Riding out of Barrancas del Cobre, Choix, then El Fuerte.
The roosters wake early, after a tamale (pureed corn with some chili cooked in corn leave) we are out on the road and wait, just no more walking please. An hour later in the early sun a pick-up truck, the first and only car, stops, a guy, mestizo, 3 children, 2 women. We crawl in the back, stretch out those sore legs. The guy drives the dirt roads carefully, slowly (his own car), the serene landscape passes by slowly, we drive out of the lower Barrancas, the Urique, one more time for the last time we admire the cliffs around, climb high up to an elevation of 1300m only to drop back, this is a very long and hot and arduous journey.
Afternoon we arrive in Choix, our guy takes back streets, still the police and machine guns stops him, another chueco, no plates, the car maybe stolen.

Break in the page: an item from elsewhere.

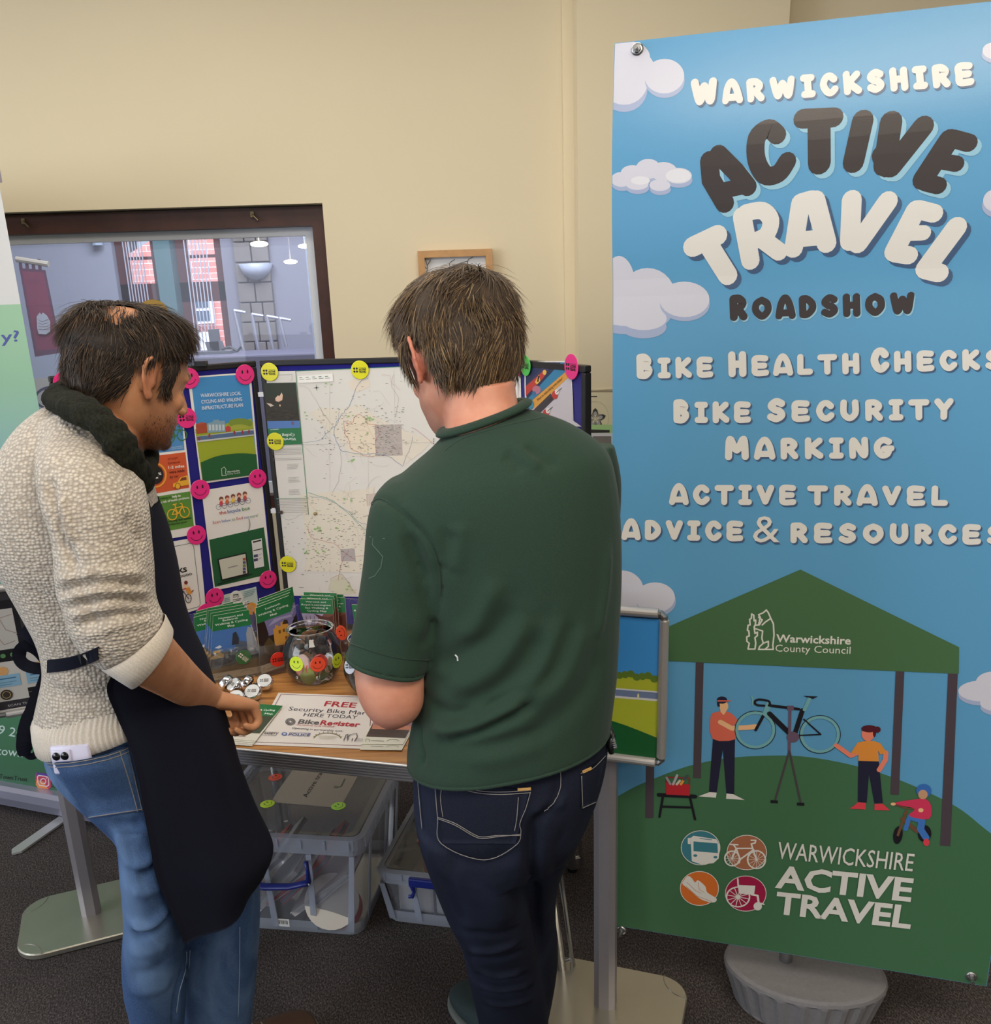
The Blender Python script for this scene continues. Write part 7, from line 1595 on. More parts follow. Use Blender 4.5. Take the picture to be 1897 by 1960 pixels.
def hand_shapes(W, D, N_, curl=(60, 75, 45), side=1, k=1.0, thumb=None, r0=.026):
    """W wrist, D towards the knuckles, N_ out of the palm; fingers bend towards N_"""
    D = D.normalized(); N_ = (N_ - D * N_.dot(D)).normalized(); S_ = D.cross(N_).normalized() * side; S = []
    kn = W + D * .088 * k
    S.append(loft([ring3(W - D * .01, S_ * r0 * k, N_ * .020 * k, 2.3, 24), ring3(W + D * .02 * k, S_ * .030 * k, N_ * .018 * k, 2.5, 24), ring3(W + D * .055 * k, S_ * .038 * k, N_ * .016 * k, 2.6, 24), ring3(kn, S_ * .040 * k, N_ * .0125 * k, 2.6, 24), ring3(kn + D * .008 * k, S_ * .034 * k, N_ * .008 * k, 2.4, 24)], True, 2))
    for i, (s_, l) in enumerate(((-.030, .95), (-.010, 1.06), (.011, 1.0), (.030, .80))):
        p = kn + S_ * s_ * k - D * .006; a = 0; pts = [p - D * .012]; d_ = D; pts.append(p)
        for seg_, ang in zip((.044, .027, .021), curl):
            a += math.radians(ang); d_ = D * math.cos(a) + N_ * math.sin(a) + S_ * s_ * .8; p = p + d_.normalized() * seg_ * l * k; pts.append(p)
        S.append(chain(pts, [.0095 * k, .0098 * k, .0088 * k, .0080 * k, .0068 * k], 1, 10, 2))
    t0 = W + D * .022 * k - S_ * .022 * k + N_ * .004
    th_ = thumb or [(.024, -.016, .010), (.050, -.022, .022), (.074, -.012, .030)]
    S.append(chain([t0] + [W + D * (.022 + x) * k + S_ * (-.022 + y) * k + N_ * z_ * k for x, y, z_ in th_], [.014 * k, .0125 * k, .0105 * k, .0085 * k], 1, 10, 3))
    return S
def make_hair(name, parent, M, k, co, no, F_, region, flow, n, length, m_, seed, lift=.25, wild=.3, capoff=None, capm=None, rad=.0005):
    """hair as many tapered locks rooted on the scalp, over a thin under layer"""
    Mi = M.inverted(); R3 = M.to_3x3(); rr = random.Random(seed)
    A4 = np.array(Mi); loc = (co @ A4[:3, :3].T + A4[:3, 3]) / k; nl = no @ A4[:3, :3].T
    reg = region(loc); fi = [f for f in F_ if all(reg[j] > .02 for j in f)]; fu = [f for f in fi if all(reg[j] > .3 for j in f)]
    # under layer
    used = sorted({j for f in fu for j in f}); mp = {j: i for i, j in enumerate(used)}
    off = capoff(loc[used]) * np.clip(reg[used], 0, 1); V = co[used] + no[used] * off[:, None]
    fromnp(name + '_under_layer', V, [[mp[j] for j in f] for f in fu], [capm], parent)
    cen = np.array([co[f].mean(0) for f in fi]); pr = np.array([reg[f].mean() for f in fi]); pr /= pr.sum(); nn = np.array([no[f].mean(0) for f in fi])
    rs = np.random.RandomState(seed); ids = rs.choice(len(fi), n, p=pr); V = []; Q = []
    for q, i in enumerate(ids):
        nv = Vector(nn[i]).normalized(); p = Vector(cen[i]) + Vector(rs.normal(0, .0015, 3)); l = (Mi @ p) / k
        d_, ll, lf = flow(l, rr); d_ = R3 @ (Vector(d_).normalized() + Vector((math.sin(l.y * 70 + l.z * 50 + seed), math.sin(l.x * 66 + l.z * 44 + seed * 2), math.sin(l.x * 58 - l.y * 62))) * .42); d_ = (d_ - nv * d_.dot(nv)); d_ = d_.normalized() if d_.length > 1e-4 else nv.orthogonal()
        d_ = (d_ + nv * (lift * lf) + Vector(rs.normal(0, wild, 3)) * .5).normalized(); L_ = length * ll * rr.uniform(.6, 1.25); r_ = rad * rr.uniform(.6, 1.3)
        p = p + nv * (.001 + .6 * float(capoff(np.array([l]))[0])); pts = [p]; g = Vector((0, 0, -1)); bend = Vector((math.sin(l.x * 90 + l.z * 80), math.sin(l.y * 95 + l.x * 40), math.sin(l.z * 85 + l.y * 50))) * .5 + Vector(rs.normal(0, .22, 3))
        for s_ in range(4):
            d_ = (d_ + nv * (-.10 * lf) + g * .07 + bend * .16).normalized(); p = p + d_ * L_ / 4; pts.append(p)
        a = d_.cross(nv); a = a.normalized() if a.length > 1e-4 else nv.orthogonal(); b0 = len(V)
        for s_, pt in enumerate(pts):
            w_ = r_ * (1.0, 1.5, 1.4, .9, .15)[s_]; V += [pt + a * w_, pt - a * w_, pt + nv * w_ * .8]
        for s_ in range(4):
            for t in range(3): u = (t + 1) % 3; Q.append([b0 + s_ * 3 + t, b0 + s_ * 3 + u, b0 + s_ * 3 + 3 + u, b0 + s_ * 3 + 3 + t])
    t0 = np.array(wm(parent).translation); Va = np.array([tuple(v) for v in V]) - t0
    o = mkobj(name, [tuple(v) for v in Va], Q, [m_], parent, None, True, world=False); o['kind'] = 'stuff'; return o
def shoe(name, heel, toe, w_, m_, ms, parent, h_=.075):
    D = (toe - heel); D.z = 0; L_ = D.length; D.normalize(); S_ = Vector((-D.y, D.x, 0)); Zv = Vector((0, 0, 1)); z0 = Vector((heel.x, heel.y, 0))
    rs = []
    for t, ww, zz_, zc in ((-.02, .30, .03, .045), (.02, .62, .07, .05), (.14, .78, .095, .058), (.30, .80, .088, .055), (.48, .86, .068, .046), (.66, 1.0, .054, .040), (.84, .96, .045, .036), (.96, .70, .036, .033), (1.0, .35, .022, .03)):
        rs.append(ring3(z0 + D * (L_ * t) + Zv * (.012 + zz_ / 2), S_ * w_ / 2 * ww, Zv * zz_ / 2, 2.6, 24))
    co, no, F_ = remesh([loft(rs, True, 3)], .005, 4); u = fromnp(name, co, F_, [m_], parent)
    rs = [ring3(z0 + D * (L_ * t) + Zv * .009, S_ * (w_ / 2 * ww + .004), Zv * .009, 5, 24) for t, ww in ((-.03, .35), (.02, .66), (.2, .80), (.45, .84), (.68, 1.0), (.86, .96), (.99, .6), (1.02, .3))]
    v, f = loft(rs, True, 3); mkobj('sole', v, f, ms, u, None, True)
    b = MB()
    for k in range(4):
        c = z0 + D * L_ * (.40 + .08 * k) + Zv * (.096 - .011 * k); b.tube([c - S_ * .018, c + Zv * .003, c + S_ * .018], .002, ms, 6)
    b.build('laces', u); return u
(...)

Soon more police and machine guns arrive, they confiscate his car. Maybe he just gets a ticket, our guy seemed a nice guy just here in Choix all is a bit tense, a bit nervous. 5 shot dead yesterday, 4 the day before, all youngsters, 14, 15, all drug dealers, Marihuana from the Sierra Madre.
We catch a last ride today to El Fuerte, so nice, a hotel and a shower, some scorpion like animal without the sting falls out of my backpack. Some time for reflection, such a nice trip this was.
Next day one ride to Los Mochis, eventually a 3km taxi to Lydia and we have our van back, such a nice trip, such a bloody nice trip, just how tired can you be?